WORK TO COMPLETE: Work out how many lines include "scene" and answer with that number only.

GIVEN DATA:
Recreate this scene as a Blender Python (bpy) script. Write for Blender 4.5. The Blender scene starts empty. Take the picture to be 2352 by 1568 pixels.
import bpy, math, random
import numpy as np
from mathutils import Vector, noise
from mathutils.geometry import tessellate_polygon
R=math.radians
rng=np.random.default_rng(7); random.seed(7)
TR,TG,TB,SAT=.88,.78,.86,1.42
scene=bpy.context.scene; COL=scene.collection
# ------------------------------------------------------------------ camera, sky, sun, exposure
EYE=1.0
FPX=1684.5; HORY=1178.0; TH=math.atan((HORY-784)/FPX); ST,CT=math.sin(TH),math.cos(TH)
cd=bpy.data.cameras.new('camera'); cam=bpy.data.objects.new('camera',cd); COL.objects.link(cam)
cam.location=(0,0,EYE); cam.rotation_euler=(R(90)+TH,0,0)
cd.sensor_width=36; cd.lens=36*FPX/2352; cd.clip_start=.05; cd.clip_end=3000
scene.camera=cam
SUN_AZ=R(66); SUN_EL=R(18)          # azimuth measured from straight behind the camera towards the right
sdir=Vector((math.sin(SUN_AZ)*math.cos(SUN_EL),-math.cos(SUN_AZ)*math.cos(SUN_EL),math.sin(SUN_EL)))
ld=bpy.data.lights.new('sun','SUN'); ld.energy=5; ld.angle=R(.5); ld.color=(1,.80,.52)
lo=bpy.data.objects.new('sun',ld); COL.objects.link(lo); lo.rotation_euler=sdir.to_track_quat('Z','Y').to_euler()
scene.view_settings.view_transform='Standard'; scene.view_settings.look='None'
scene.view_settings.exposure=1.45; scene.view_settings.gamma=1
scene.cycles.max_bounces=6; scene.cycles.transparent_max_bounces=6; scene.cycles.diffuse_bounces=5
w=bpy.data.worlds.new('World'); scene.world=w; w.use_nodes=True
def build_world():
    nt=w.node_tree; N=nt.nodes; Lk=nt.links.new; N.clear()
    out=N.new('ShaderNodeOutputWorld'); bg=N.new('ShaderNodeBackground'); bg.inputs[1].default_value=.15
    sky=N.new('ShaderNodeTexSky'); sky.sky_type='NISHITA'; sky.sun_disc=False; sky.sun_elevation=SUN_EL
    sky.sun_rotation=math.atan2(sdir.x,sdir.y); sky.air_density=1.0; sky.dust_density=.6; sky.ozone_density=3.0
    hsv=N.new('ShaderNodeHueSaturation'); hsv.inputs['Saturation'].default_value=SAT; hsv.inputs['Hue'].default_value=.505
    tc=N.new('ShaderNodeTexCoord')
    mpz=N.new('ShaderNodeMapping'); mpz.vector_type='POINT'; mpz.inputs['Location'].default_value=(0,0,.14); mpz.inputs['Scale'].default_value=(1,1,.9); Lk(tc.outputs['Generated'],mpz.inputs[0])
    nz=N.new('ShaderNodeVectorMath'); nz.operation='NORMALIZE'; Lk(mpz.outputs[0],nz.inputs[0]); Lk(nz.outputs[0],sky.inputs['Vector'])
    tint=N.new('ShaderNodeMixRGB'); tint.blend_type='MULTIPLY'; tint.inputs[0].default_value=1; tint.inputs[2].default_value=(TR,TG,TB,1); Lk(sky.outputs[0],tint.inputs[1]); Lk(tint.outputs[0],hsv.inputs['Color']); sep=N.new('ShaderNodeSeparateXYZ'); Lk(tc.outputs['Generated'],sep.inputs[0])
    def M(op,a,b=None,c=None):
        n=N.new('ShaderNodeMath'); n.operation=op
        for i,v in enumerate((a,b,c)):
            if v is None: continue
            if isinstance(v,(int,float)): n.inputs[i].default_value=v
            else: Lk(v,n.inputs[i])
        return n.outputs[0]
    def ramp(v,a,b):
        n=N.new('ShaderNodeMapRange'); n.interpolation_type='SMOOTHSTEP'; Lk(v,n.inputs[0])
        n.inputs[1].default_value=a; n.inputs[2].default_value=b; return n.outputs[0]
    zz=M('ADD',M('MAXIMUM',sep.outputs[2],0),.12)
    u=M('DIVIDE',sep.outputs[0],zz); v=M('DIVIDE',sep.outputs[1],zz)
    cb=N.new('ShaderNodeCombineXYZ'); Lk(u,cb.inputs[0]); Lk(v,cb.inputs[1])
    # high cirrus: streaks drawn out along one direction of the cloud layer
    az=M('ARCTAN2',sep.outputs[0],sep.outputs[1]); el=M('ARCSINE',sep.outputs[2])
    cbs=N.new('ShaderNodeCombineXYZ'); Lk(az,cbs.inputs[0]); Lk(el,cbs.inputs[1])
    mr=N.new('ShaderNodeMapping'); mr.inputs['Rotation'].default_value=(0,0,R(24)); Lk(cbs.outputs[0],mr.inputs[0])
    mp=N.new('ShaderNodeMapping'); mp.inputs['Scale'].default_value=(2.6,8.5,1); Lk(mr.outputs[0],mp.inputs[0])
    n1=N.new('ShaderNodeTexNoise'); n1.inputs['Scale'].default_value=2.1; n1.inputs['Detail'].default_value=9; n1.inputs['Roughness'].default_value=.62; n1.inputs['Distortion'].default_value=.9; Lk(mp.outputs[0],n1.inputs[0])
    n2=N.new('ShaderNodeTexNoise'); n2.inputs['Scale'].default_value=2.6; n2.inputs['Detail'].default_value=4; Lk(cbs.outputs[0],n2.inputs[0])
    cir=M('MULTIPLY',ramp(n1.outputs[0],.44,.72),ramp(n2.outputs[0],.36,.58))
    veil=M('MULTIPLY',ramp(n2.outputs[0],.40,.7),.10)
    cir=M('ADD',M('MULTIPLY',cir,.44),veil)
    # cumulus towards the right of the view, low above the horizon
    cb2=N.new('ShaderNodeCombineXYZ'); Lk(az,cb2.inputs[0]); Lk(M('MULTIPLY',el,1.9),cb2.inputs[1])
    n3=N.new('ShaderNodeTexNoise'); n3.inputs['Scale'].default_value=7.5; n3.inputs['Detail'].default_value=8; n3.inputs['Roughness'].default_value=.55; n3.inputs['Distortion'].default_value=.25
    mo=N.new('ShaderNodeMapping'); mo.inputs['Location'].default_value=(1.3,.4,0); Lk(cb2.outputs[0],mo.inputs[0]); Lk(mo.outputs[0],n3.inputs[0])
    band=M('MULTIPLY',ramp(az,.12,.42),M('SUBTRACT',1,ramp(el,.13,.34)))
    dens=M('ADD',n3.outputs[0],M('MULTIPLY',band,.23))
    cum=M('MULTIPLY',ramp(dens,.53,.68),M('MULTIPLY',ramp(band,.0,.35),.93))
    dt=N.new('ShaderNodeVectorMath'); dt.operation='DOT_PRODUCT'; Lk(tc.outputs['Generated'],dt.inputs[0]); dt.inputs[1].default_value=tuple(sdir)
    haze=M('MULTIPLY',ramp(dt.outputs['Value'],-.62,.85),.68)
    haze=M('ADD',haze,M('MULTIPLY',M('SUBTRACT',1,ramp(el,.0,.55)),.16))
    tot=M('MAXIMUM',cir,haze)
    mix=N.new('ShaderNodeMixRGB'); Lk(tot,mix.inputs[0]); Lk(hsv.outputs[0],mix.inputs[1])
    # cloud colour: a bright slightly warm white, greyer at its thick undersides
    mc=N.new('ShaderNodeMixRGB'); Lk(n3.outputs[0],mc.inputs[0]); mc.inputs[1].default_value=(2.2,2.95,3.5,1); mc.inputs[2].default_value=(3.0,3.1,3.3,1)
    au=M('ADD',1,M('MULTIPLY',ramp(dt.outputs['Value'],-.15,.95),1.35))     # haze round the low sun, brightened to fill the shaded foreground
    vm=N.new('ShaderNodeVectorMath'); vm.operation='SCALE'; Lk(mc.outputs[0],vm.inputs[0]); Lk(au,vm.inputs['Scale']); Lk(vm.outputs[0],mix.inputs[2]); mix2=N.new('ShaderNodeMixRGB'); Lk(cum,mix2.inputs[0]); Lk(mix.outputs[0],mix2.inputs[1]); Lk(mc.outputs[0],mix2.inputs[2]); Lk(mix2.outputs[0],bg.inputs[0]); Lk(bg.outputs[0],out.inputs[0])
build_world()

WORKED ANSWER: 7